Let $\xi = \alpha - \beta \max |x_i|$, $\eta = \alpha + \beta \max |x_i|, N=k\max n_i$, then \begin{aligned} \int\limits_{\alpha \in \mathbb{R} \\ \beta>0} p(y \mid \alpha, \beta, x) >& \int\limits_{\alpha \in \mathbb{R} \\ \beta>0} \left[ \mathrm{\sigma}(\alpha - \beta \max |x_i|) \right]^{N} \left[ 1 - \mathrm{\sigma}(\alpha + \beta \max |x_i|) \right]^{N} \\ \propto& \int\limits_{-\infty < \xi < \eta < +\infty} \left[ \mathrm{\sigma}(\xi) \right]^{N} \left[ \mathrm{\sigma}(-\eta) \right]^{N}\\ >& \frac{1}{2^{2N}}\int\limits_{\xi}^{+\infty} \Big( \int\limits_{-\infty}^{+\infty} \mathrm{\sigma}(N\xi) \mathrm{d}\xi \Big) ~ \mathrm{\sigma}(- N\eta) \mathrm{d}\eta \\ =& +\infty \end{aligned}

Answer 3

I've already accepted an answer, but I did want to point out that the posterior isn't proper for all possible data sets.
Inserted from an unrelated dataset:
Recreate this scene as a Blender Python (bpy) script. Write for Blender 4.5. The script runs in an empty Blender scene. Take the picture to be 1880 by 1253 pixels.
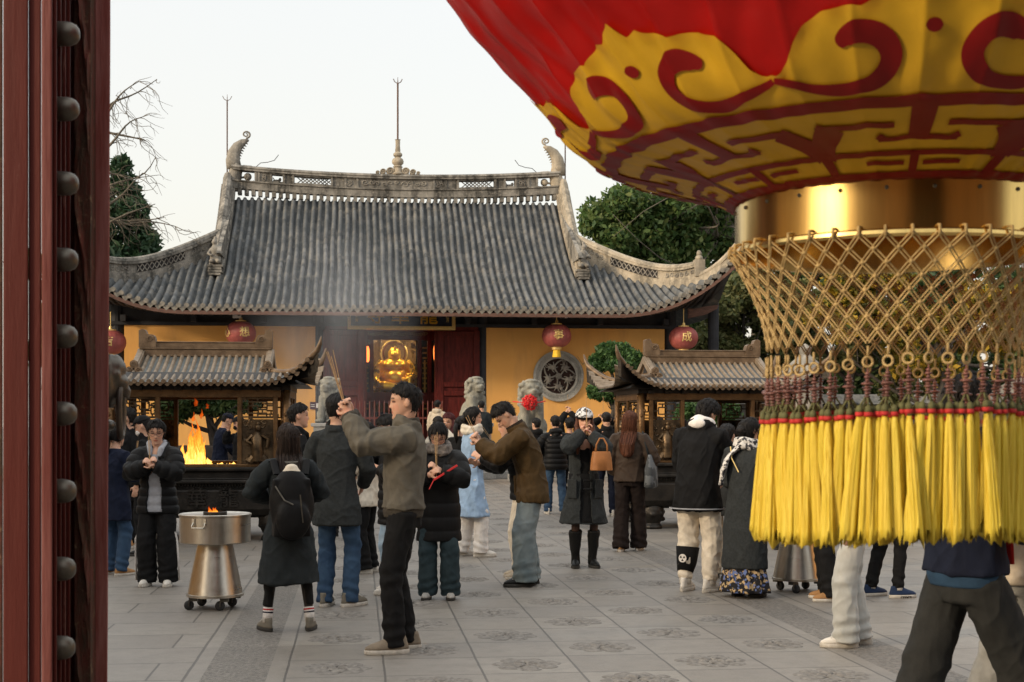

The posterior is proportional to the likelihood, which is $$\prod_{i=1}^k [\text{invlogit}(\alpha + \beta x_i)]^{y_i}[1-\text{invlogit}(\alpha + \beta x_i)]^{n-y_i}. $$ If $y_1 = y_2 = \cdots = y_k = n$, then this simplifies to $$ \prod_{i=1}^k [\text{invlogit}(\alpha + \beta x_i)]^n, $$

and we can see that \begin{align*} &\int_{-\infty}^{\infty}\int_{-\infty}^{\infty} \prod_{i=1}^k [\text{invlogit}(\alpha + \beta x_i)]^n \text{d}\alpha \text{d}\beta\\ &\ge \int_0^{\infty}\int_{-\infty}^{\infty} \prod_{i=1}^k [\text{invlogit}(\alpha + \beta x_i)]^n \text{d}\alpha \text{d}\beta \\ &\ge \int_0^{\infty}\int_{-\infty}^{\infty} [\text{invlogit}(\alpha + \beta x_{(1)})]^{nk} \text{d}\alpha \text{d}\beta \\ &\ge \int_0^{\infty}\int_{-\infty}^{\infty} [\text{invlogit}(r_1)]^{nk} \text{d}r_1 \text{d}r_2 \\ &= \infty. \end{align*}